Sunday, June 28, 2009

WEEKEND OF BANK ROBBERS, CIA SPIES AND KITS



Mark and Mary Kathryn came out Friday night and we went to the opening night of the Big Country Dinner Theater production of The Santa Claus Bank Robbery in Cisco. The composer, writer, director and banjo and guitar player is Billy Smith who grew up with Mark in Bryan from grade school to high school. Billy's wife has a PhD in dance and choregraphs the production. She is also the President of Cisco College. The performers are recruited at auditions in St. Louis and screened from 600 down to 160 from which the about one dozen are brought to Cisco for a couple of months to rehearse and perform from the last week in June through July.



It is an audience participation with the performers coming into the audience several times and during the bank robbery the audience are given plastic machine guns firing small ping pong balls and everyone gets to shoot at the bank robbers as they run out. During the original Cisco bank robbery they counted over 100 bullet holes in the bank. The food was great with dessert served during the intermission.



I am glad that I went with Mark because Billy invited us out to his Lake Cisco home after the performance. He has a beautiful home that he bought when he saw them putting up the for sale sign, drove in looked at the house and said he would buy it. It is located on the north end of the dam. He has a great deck that looks on the lake. Has a boat dock that he says goes up and down with the lake. They have lived there for three years. He also bought160 acres near by where he runs a herd of cattle. They moved from their other house south of Cisco where he started his cattle herd and they were baling hay when Mark drove by in the morning. We talked about the recruiting operation and got home at midnight.

Saturday Mark K. cooked a great meal and invited Ike and Sue to share. They all left at 2 so that I could get ready for my new guests, two retired CIA spies. James and Meredith Olson were both spies for 30 years stationed in Paris, Moscow, Vienna and Mexico City where they had a lot of hair-raising experiences. James told about one difficult dangerous assignment in Moscow that used all of his skills of disguise and hiding secrets for an entire day. He was wired with radio to listen the the KGB agents trying to find him and had recording equipment to record his meeting with the Russian defector who delivered a box of films taken of their secret crypto files by the Russian who hated communism and wanted them to get him, his wife and daughter out of Russia which they were able to do under very difficult circumstances. James didn't tell the rest of the story about the KGB catching him on his way home and beating him to a pulp breaking his jaw and knocking out a tooth.

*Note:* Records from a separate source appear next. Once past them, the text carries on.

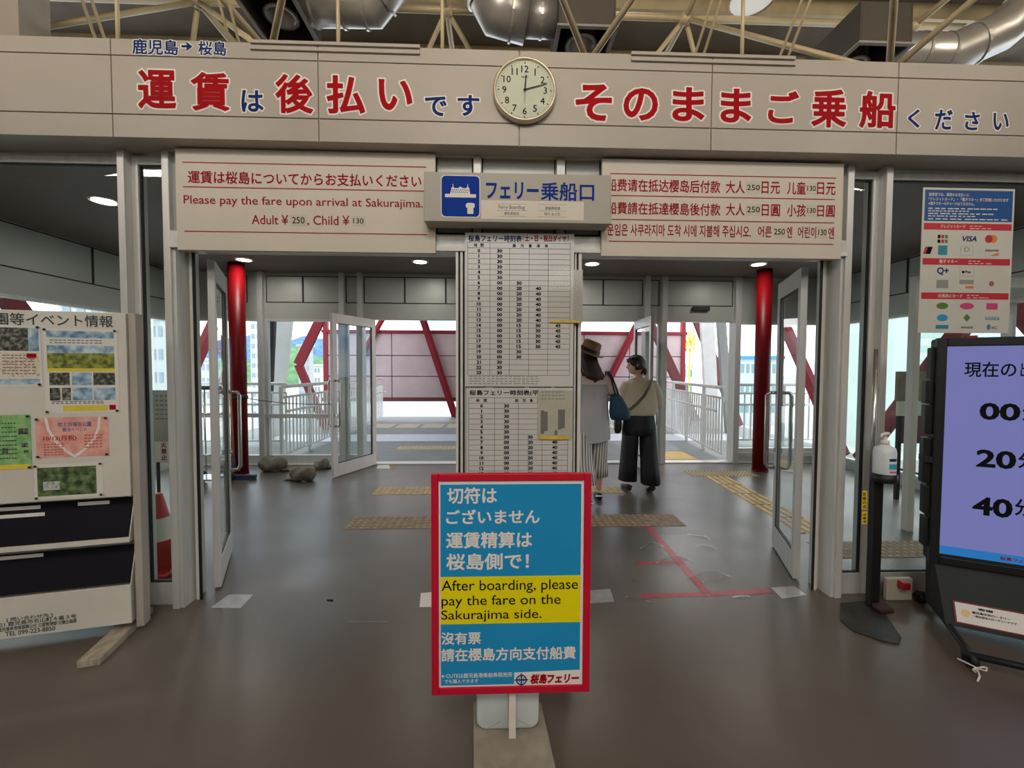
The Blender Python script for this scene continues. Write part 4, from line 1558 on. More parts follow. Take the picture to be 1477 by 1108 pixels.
vs = [Vector((p.x, p.y, z)) for z in (0.0, .042) for p in (q0, q1, q2_, q3)]
m.add(vs, [(3, 2, 1, 0), (4, 5, 6, 7), (0, 1, 5, 4), (1, 2, 6, 5), (2, 3, 7, 6), (3, 0, 4, 7)])
obj('base_board', m, mat('weathered board', (142, 134, 120), .8, 0, .3, 9, .3, 40), base, bevel=.004)
# white plastic water weight behind the post
jc = F(733, 1048, .042)
jy = Ys + .11
jw = thing('water_tank', 'translucent white plastic water weight on the base board behind the stand sign post', 'water weight', (jc.x, jy, .042))
j0, j1 = facade(jy - .05).uv(687, 1030)[0], facade(jy - .05).uv(778, 1030)[0]
pts = rounded(j0, j1, .043, .30, .035)
m = MB()
rings = []
fj = facade(jy)
for k, n_ in ((.72, -.055), (.92, -.05), (1, -.03), (1, .03), (.92, .05), (.72, .055)):
    cu2, cv2 = (j0 + j1) / 2, .172
    rings.append([fj.at(cu2 + (u - cu2) * (1 - (1 - k) * .25), cv2 + (v - cv2) * (1 - (1 - k) * .25), n_) for u, v in pts])
m.loft(rings)
obj('tank', m, mat('milky plastic', (206, 214, 214), .35, 0, .03), jw, smooth=True)
for x0, y0, x1, y1 in ((703, 1034, 722, 1024), (764, 1030, 745, 1022)):
    a, b = fj.uv(x0, y0), fj.uv(x1, y1)
    obj('moulded_rib', MB().tube([fj.at(a[0], a[1], .053), fj.at(b[0], b[1], .053)], .003, 6), mat('milky rib', (150, 158, 158), .5), jw)

# ================================================================== NOTICE BOARD (left)
ang = radians(13)
pb = Plane((-1.897, -.237, 0), (cos(ang), sin(ang), 0), (0, 0, 1))
BV = lambda x, y: pb.uv(x, y)[1]
BU = lambda x, y: pb.uv(x, y)[0]
BW_ = mat('board white laminate', (206, 203, 194), .4, 0, .05, 5)
nb = thing('notice_board', 'white freestanding event notice board with posters and two dark brochure racks on a wooden foot', 'notice board', (-1.9, -.24, 0))
UL = -1.15
vt, vm = BV(182, 452), BV(182, 716)
obj('panel', MB().pbox(pb, UL, .006, vm, vt, -.03, 0), BW_, nb, bevel=.002)
obj('post', MB().pbox(pb, .008, .042, .035, vt + .003, -.075, -.012), mat('post taupe', (172, 165, 154), .5, .1, .1, 4), nb, bevel=.003)
obj('post', MB().pbox(pb, UL - .05, UL - .006, .035, vt + .003, -.075, -.012), mat('post taupe', (172, 165, 154)), nb, bevel=.003)
for u in (-.06, UL + .05):
    obj('foot', MB().pbox(pb, u - .045, u + .045, 0, .036, -.22, .23), mat('raw wood foot', (164, 154, 136), .7, 0, .3, 14, .3, 60, stretch=(3, 1, 1)), nb, bevel=.004)
NAV2 = mat('dark rack lining', (15, 13, 24), .65, 0, .2, 6, spec=.15)
for y_top, y_bot, lip0, lip1, nm in (((172.6, 723.5), (182, 775), (189, 774), (189, 781), 'brochure_rack'), ((172.6, 794), (183, 841), (191, 842), (191, 897), 'brochure_rack')):
    v1_, v0_ = BV(*y_top), BV(*y_bot)
    la, lb2 = BV(*lip0), BV(*lip1)
    k = obj(nm, MB().pbox(pb, UL, 0.0, lb2, la, .0, .012), BW_, nb, bevel=.002)
    s_ = MB()
    vs = [pb.at(UL, v0_, -.004), pb.at(-.008, v0_, -.004), pb.at(-.008, v1_, -.075), pb.at(UL, v1_, -.075)]
    vs += [p - pb.n * .008 for p in vs]
    s_.add(vs, [(0, 1, 2, 3), (7, 6, 5, 4), (0, 4, 5, 1), (1, 5, 6, 2), (2, 6, 7, 3), (3, 7, 4, 0)])
    obj('lining', s_, NAV2, k)
    for u in (-.003, UL):
        s_ = MB().poly(Plane(pb.at(u, 0), pb.n, (0, 0, 1)), [(-.085, lb2), (.0, lb2), (.0, la), (-.06, v1_ + .03), (-.085, v1_ + .03)], 0, .004)
        obj('cheek', s_, BW_, k)
    for x0, x1, c in (((-25, 43, .90), (-25, 52, .72), (99, 146, .91)) if y_top[1] < 760 else ((-25, 44, .93),)):
        zc_ = v0_ + (v1_ - v0_) * c
        n0 = -.004 - .071 * c
        obj('label_strip', MB().pbox(pb, BU(x0, 740), BU(x1, 740), zc_ - .009, zc_ + .009, n0 + .002, n0 + .0035), WHITE, k)
obj('back_sheet', MB().pbox(pb, UL, .004, .03, vm, -.10, -.09), BW_, nb)
m = MB()
u0_, u1_ = BU(-31, 463), BU(163, 463)
text(m, pb, '公園等イベント情報', u0_, u1_, BV(163, 472.5), BV(163, 455.5), .001, off=.012)
obj('lettering', m, mat('dark green print', (44, 62, 54), .5, 0, .05), nb)['label'] = 'dark green heading'
m = MB()
lv = lambda y: BV(100, y)
for s_, x0, x1, xm, yt, yb in (('[ 問い合わせ先 ]', 13, 79, 46, 885.5, 892), ('〒892-0821 鹿児島市名山町４番３号', -32, 113, 60, 889.5, 896), ('公益財団法人鹿児島県地域振興公社 公園管理部 公園企画課', -34, 113.5, 55, 897, 903.2), ('TEL 099-223-8850', 11, 83, 47, 905, 911.5)):
    text(m, pb, s_, BU(x0, yb), BU(x1, yb), BV(xm, yb), BV(xm, yt), .0132, off=.012)
obj('lettering', m, mat('dark green print', (44, 62, 54)), nb)['label'] = 'small contact address on the lower rack'
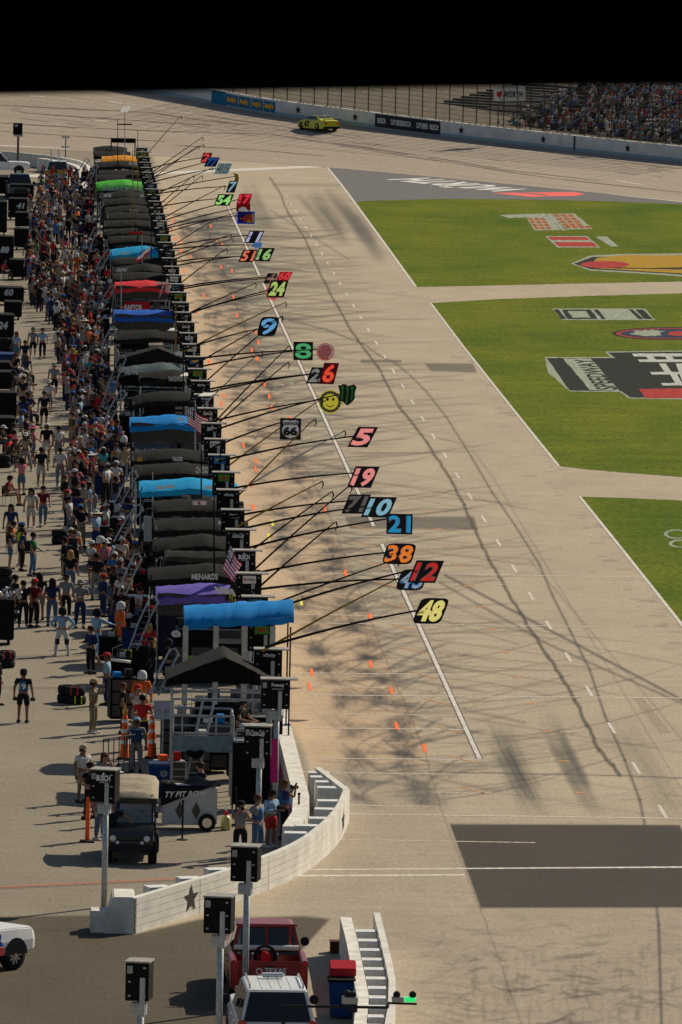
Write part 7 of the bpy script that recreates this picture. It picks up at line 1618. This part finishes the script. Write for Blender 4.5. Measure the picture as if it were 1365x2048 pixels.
# ---- salient people: px of feet, pose, facing (0 = toward camera), clothes
HERO=[
 (46,1445,'standing',math.pi-.2,'shirt','black','shorts','black','cap','black','photographer in black with blue vest seen from behind, holding two cameras'),
 (186,1467,'holding a phone up',1.2,'jacket','camouflage','trousers','camouflage','cap','tan','soldier in camouflage uniform and cap holding hands at face'),
 (124,1311,'standing with hands on hips',math.pi,'jacket','light blue','trousers','white','helmet','black','crew member in pale blue white firesuit and black helmet, hands on hips'),
 (193,1318,'reaching forward',math.pi-.8,'jacket','light blue','trousers','pale blue','helmet','black','crew member in pale firesuit reaching toward tyres'),
 (182,1348,'holding something in front',-.9,'jacket','navy','trousers','black','short','dark','man in navy jacket beside the pale firesuit crew'),
 (160,1256,'holding something in front',0.1,'shirt','grey','trousers','navy','cap','grey','man in grey polo and dark trousers with grey cap facing the camera'),
 (104,1252,'standing',math.pi,'shirt','navy','trousers','blue jeans','long','dark','dark haired person in navy top and jeans seen from behind'),
 (46,1256,'standing',math.pi,'shirt','black','trousers','black','short','dark','dark haired person in all black beside the silver bags'),
 (68,1255,'standing with arms crossed',2.6,'shirt','maroon','trousers','black','cap','red','person in maroon shirt and red cap next to person in black'),
 (30,1246,'standing',1.9,'shirt','black','trousers','black','short','dark','person in black nearest to the silver bags cart'),
 (78,1240,'standing',math.pi,'shirt','black','shorts','grey','long','dark','long haired person in black top and grey shorts'),
 (132,1240,'standing',2.8,'shirt','grey','trousers','black','cap','black','person in grey shirt and black cap behind the grey polo man'),
 (66,1152,'striding',1.35,'shirt','green','trousers','blue jeans','short','dark','man in green shirt, jeans and backpack striding right'),
 (43,1133,'standing',2.2,'shirt','black','shorts','black','cap','blue','worker in black with lime vest and blue cap'),
 (62,1061,'walking',0,'shirt','cream','shorts','cream','long','dark','woman in short cream dress walking toward the camera'),
 (86,1053,'walking',.05,'shirt','maroon','trousers','blue jeans','cap','black','man in maroon shirt and blue jeans walking toward the camera'),
 (156,978,'standing with hands on hips',math.pi,'jacket','orange','trousers','orange','cap','white','official in orange overalls and white cap seen from behind'),
 (120,975,'walking',math.pi,'shirt','white','trousers','grey','short','dark','woman in white tank top and grey trousers walking away'),
 (82,975,'walking',math.pi,'shirt','black','shorts','white','short','dark','large man in black shirt and white shorts walking away'),
 (117,925,'standing',math.pi+.5,'shirt','white','shorts','grey','short','dark','person in white printed tee seen from behind'),
 (93,925,'walking',math.pi,'shirt','black','shorts','white','cap','white','long haired person in black top, white shorts and cap'),
 (66,925,'striding',1.4,'shirt','pink','shorts','denim','hat','pink','woman in pink top, pink hat and denim shorts'),
 (88,856,'walking',0,'shirt','black','shorts','black','short','dark','man in black shirt and black shorts with camera walking ahead'),
 (98,828,'walking',0,'shirt','white','shorts','grey','cap','white','man in white tee behind the man in black shorts'),
 (108,795,'walking',0,'shirt','grey','shorts','black','cap','grey','man in grey tee and black shorts walking toward the camera'),
 (85,718,'walking',0,'shirt','light blue','trousers','black','short','dark','man in pale shirt and black trousers walking toward the camera'),
 (66,717,'walking',0,'shirt','grey','shorts','black','cap','green','man in dark grey tee, lanyard and green cap walking'),
 (50,744,'walking',math.pi,'shirt','black','shorts','denim','short','brown','woman in black tee and denim shorts walking away'),
 (144,897,'standing',-1.0,'shirt','olive','shorts','khaki','short','brown','man in olive tee and khaki shorts at the crowd edge'),
 (161,900,'standing',1.2,'shirt','blue','shorts','navy','short','dark','man in bright blue shirt beside the man in olive'),
 (176,716,'standing with arms crossed',.6,'shirt','orange','shorts','black','cap','white','official in orange tee and white cap among the crowd'),
 (186,722,'standing with arms crossed',-.4,'shirt','orange','shorts','grey','short','brown','person in red orange tee beside the orange official'),
 (193,766,'standing',2.4,'shirt','red','trousers','black','cap','white','person in red shirt and white cap'),
 (181,782,'standing',math.pi,'shirt','teal','trousers','black','short','brown','tall man in mint teal shirt seen from behind'),
 (148,755,'standing',math.pi,'shirt','lime','trousers','black','cap','blue','person in lime safety vest among the crowd'),
 (148,1145,'standing',math.pi-.2,'shirt','orange','trousers','black','short','brown','man in bright orange shirt and backpack seen from behind'),
 (128,1160,'standing',-1.4,'jacket','black','trousers','black','cap','black','man in black with backpack left of the orange shirt man'),
 (140,1190,'standing',math.pi,'shirt','black','trousers','blue jeans','long','blonde','blonde woman in black top and jeans seen from behind'),
 (197,1165,'holding something in front',1.2,'jacket','orange','trousers','red','helmet','white','crew member in orange red firesuit near the lime strapped tyres'),
 (172,1032,'standing with arms crossed',.2,'shirt','white','trousers','navy','cap','navy','man in white tee and navy trousers with arms crossed'),
 (190,1035,'bending forward',-1.2,'shirt','black','trousers','grey','cap','white','person in black tee and grey trousers bending forward'),
 (192,1105,'reaching forward',-2.2,'shirt','light blue','trousers','navy','hat','cream','person in pale blue shirt and straw hat reaching to tyres'),
 (212,1090,'reaching forward',-2.0,'shirt','white','trousers','black','cap','white','person in white shirt and cap leaning on the tyres'),
 (240,1300,'standing',2.0,'jacket','orange','trousers','orange','helmet','white','crew member in orange firesuit and white helmet by the stair rail'),
 (283,1450,'standing',math.pi,'jacket','orange','trousers','orange','helmet','white','crew member in orange firesuit and white helmet near the railing'),
 (270,1330,'standing',2.2,'jacket','black','trousers','black','helmet','black','crew member in black firesuit and black helmet by the stair rail'),
 (213,1410,'holding a phone up',-1.8,'shirt','light blue','trousers','navy','cap','red','man in pale blue shirt and red cap holding up a white tube'),
 (274,1475,'holding a phone up',.2,'shirt','white','trousers','grey','cap','red','man in white tee with lanyard beyond the tall cones'),
 (245,1468,'standing',1.6,'shirt','black','trousers','black','short','brown','person in black tee left of the white tee man'),
 (284,1500,'standing with arms crossed',math.pi,'shirt','red','shorts','black','short','dark','person in red shirt behind the grey backpack person'),
 (272,1545,'standing',math.pi,'shirt','grey','trousers','grey','cap','light blue','person in grey tee, blue cap and backpack between the tall cones'),
 (165,1605,'standing',.6,'shirt','white','shorts','khaki','cap','tan','man in white tee and khaki shorts left of the BUSCH box'),
 (180,1638,'standing with hands on hips',.9,'shirt','black','trousers','black','short','dark','man in black polo leaning beside the BUSCH light box'),
 (208,1620,'holding a phone up',.3,'shirt','grey','trousers','black','long','brown','woman with long brown hair raising an arm behind the BUSCH box'),
 (200,1680,'standing',.8,'shirt','grey','trousers','blue jeans','cap','white','person in blue jeans and white cap behind the BUSCH pole'),
 (230,1650,'standing',1.0,'shirt','black','trousers','navy','cap','white','man in black tee and white cap right of the BUSCH box'),
 (222,1720,'leaning on one arm',.2,'shirt','black','trousers','khaki','cap','black','man in black polo and khaki trousers leaning on the utility cart'),
 (401,1640,'holding something in front',-1.3,'shirt','black','trousers','black','short','dark','man in black tee standing beneath the scaffold deck'),
 (480,1722,'holding a phone up',.1,'shirt','grey','trousers','black','cap','black','photographer in grey tee aiming a camera behind the curved barrier'),
 (514,1712,'standing with hands on hips',1.0,'shirt','grey','trousers','blue jeans','short','brown','man in grey tee with blue vest behind the blank light box'),
 (541,1694,'holding something in front',math.pi-2.4,'jacket','light blue','shorts','red','cap','black','photographer in red shorts and pale vest holding a monopod'),
 (568,1680,'holding a phone up',1.8,'shirt','navy','trousers','black','short','brown','photographer in navy vest and black trousers shooting toward the track'),
 (-4,1410,'standing',1.7,'jacket','black','trousers','black','helmet','black','crew member in black suit cut off at the left edge'),
 (128,600,'standing',math.pi,'shirt','white','trousers','black','cap','white','person in plain white shirt in the aisle near the crowd barriers'),
 (102,600,'standing',.4,'shirt','black','trousers','black','short','dark','person in black standing in the aisle by the crowd barriers'),
 (153,560,'standing',math.pi,'shirt','orange','trousers','orange','helmet','white','crew member in orange overalls and white helmet far up the aisle'),
 (99,395,'standing',math.pi,'shirt','orange','trousers','khaki','short','brown','person in orange shirt and khaki trousers far up the aisle'),
 (168,700,'standing with arms crossed',0,'shirt','cream','trousers','black','hat','cream','person in cream shirt and straw hat in the mid crowd'),
 (206,960,'bending forward',-1.0,'shirt','white','trousers','black','hat','white','person in white shirt and sun hat bending over equipment'),
]
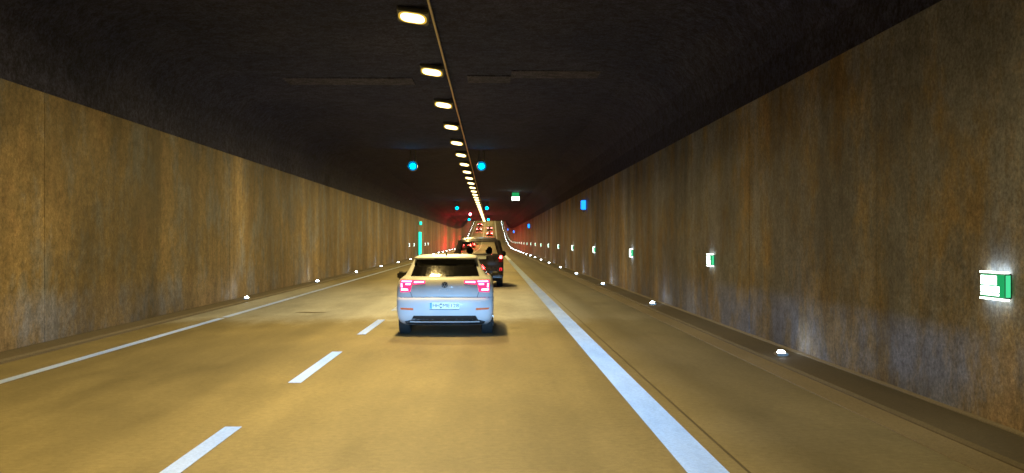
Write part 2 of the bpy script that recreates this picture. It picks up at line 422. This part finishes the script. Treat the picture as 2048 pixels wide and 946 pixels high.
# green escape signs on the right wall; local x = along the wall towards the far end, y = out of the wall
es = thing('escape_sign', (0, 0, 0), 'x', 'escape sign')
MB().box(-0.2220, 0.2220, 0.0000, 0.0518, -0.1110, 0.1110, 0.0044).build('housing', M['steel'], es)
MB().box(-0.2264, -0.2220, 0.0074, 0.0488, -0.0962, 0.0962).build('bloom_edge', M['edge'], es)  # glowing side added to stand in for bloom on distant signs
face = MB().box(-0.2109, 0.2109, 0.0518, 0.0577, -0.0999, 0.0999).build('sign_face', M['green'], es)
MB().box(-0.0814, 0.2035, 0.0577, 0.0614, 0.0074, 0.0873).build('pictogram', M['greenw'], face)
MB().box(-0.1295, 0.2072, 0.0577, 0.0614, -0.0555, -0.0059).build('arrow_field', M['greenw'], face)
MB().box(-0.1258, 0.2072, 0.0577, 0.0614, -0.0873, -0.0666).build('distance_field', M['greenw'], face)
MB().box(-0.2220, 0.2220, 0.0148, 0.0622, 0.1125, 0.1243).build('light_strip', M['strip'], es)
MB().box(-0.2220, 0.2220, 0.0148, 0.0622, -0.1243, -0.1125).build('light_strip', M['strip'], es)
first = True
i = 0
while True:
    y = 9.0 + 11.8 * i
    if y > 450: break
    put(es, first, (XR - .002, y, zr(y) + 1.32), 'lit green and white escape sign on streaked wall, %s from the camera' % nth(i + 1), 'escape signs along the wall', 0, math.pi / 2); first = False
    i += 1
SMALL = ('nearer of the two signs before', 'the sign just before', 'the sign just beyond', 'farther of the two signs beyond')
for k, y in enumerate((90.6, 96.2, 112.3, 117.5)):
    o = copy_tree(es); o.location = (XL + .002, y, 1.32); o.rotation_euler = (0, 0, -math.pi / 2)
    o['label'] = 'small lit green escape sign, %s the emergency exit' % SMALL[k]; o['group'] = 'escape signs beside the exit'

# emergency exit with luminous green door
ex = thing('emergency_exit', (XL, 103, .07), 'tall luminous green emergency exit door in the streaked wall', 'door')
MB().box(.0, .06, -1.05, 1.05, 0, 2.55, .01).build('frame', M['steel'], ex)
lf = MB().box(.06, .085, -.80, .80, .02, 2.35).build('door_leaf', M['door'], ex)
MB().box(.085, .14, .55, .68, 1.0, 1.06).build('handle', M['alu'], lf)
for a, b in ((-.98, -.86), (.86, .98)): MB().box(.06, .22, a, b, .3, 2.5, .01).build('light_bar', M['door'], ex)
sg = thing('exit_sign', (XL, 103, 3.28), 'green box sign above the luminous exit door', 'sign')
MB().box(0, .10, -.36, .36, -.03, .36, .01).build('housing', M['alu'], sg)
MB().box(.10, .30, -.30, .30, 0, .33, .01).build('sign_face', M['door'], sg)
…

We had a sell-out crowd of 140 at $10 for the fund raiser and got another $380 from the money voting for one of the three local spies. Their talk was great and enjoyed by all. A lot of people talked to them after. Judy Killgo's daughter-in-law from Albuquerque is an Aggie and had heard Olson speak at their Muster. Our pastor's oldest son had heard Olson speak at some meeting so they renewed acquaintance. The son is planning to enter A&M next fall after completing his work at Weatherford College. After the meeting I found out that the Library had gotten their furniture Friday and moved the children's books into our new Children's Resource Center so I took the Olsons for a tour. Meredith hadn't seen the Library. They had been given a tour of the Robert E. Howard house by Arlene and Tom on their way in.

This morning I made French toast for them and they got to see the two kits that the fox brought out from under the play house. They are always cute little puppies and put on a show. They left at nine and I got to teach SS class covering the Noah flood this morning. At church we had new visitors who just moved to a place near Burkett after he retired from the Army at Fort Hood. They had a son who just finished high school and is enrolled at Angelo State for the Fall. After church the Administrative Council approved hiring the pastor's wife as musical director. She directed the choir this morning and with his voice added it was great. We have been praying for a choir director and the Lord has provided.

I ate lunch with the Methodists at Jean's after church. After my nap I wrote a letter to the editor of the Wall Street Journal replying to an op-ed about scientists having to be atheists because they can't assume God will interfere with their experiments. I also got my Livestock Weekly column in and instant messaged with Ken Davis who is still having heart problems and may get a pace maker. It has been an eventful weekend.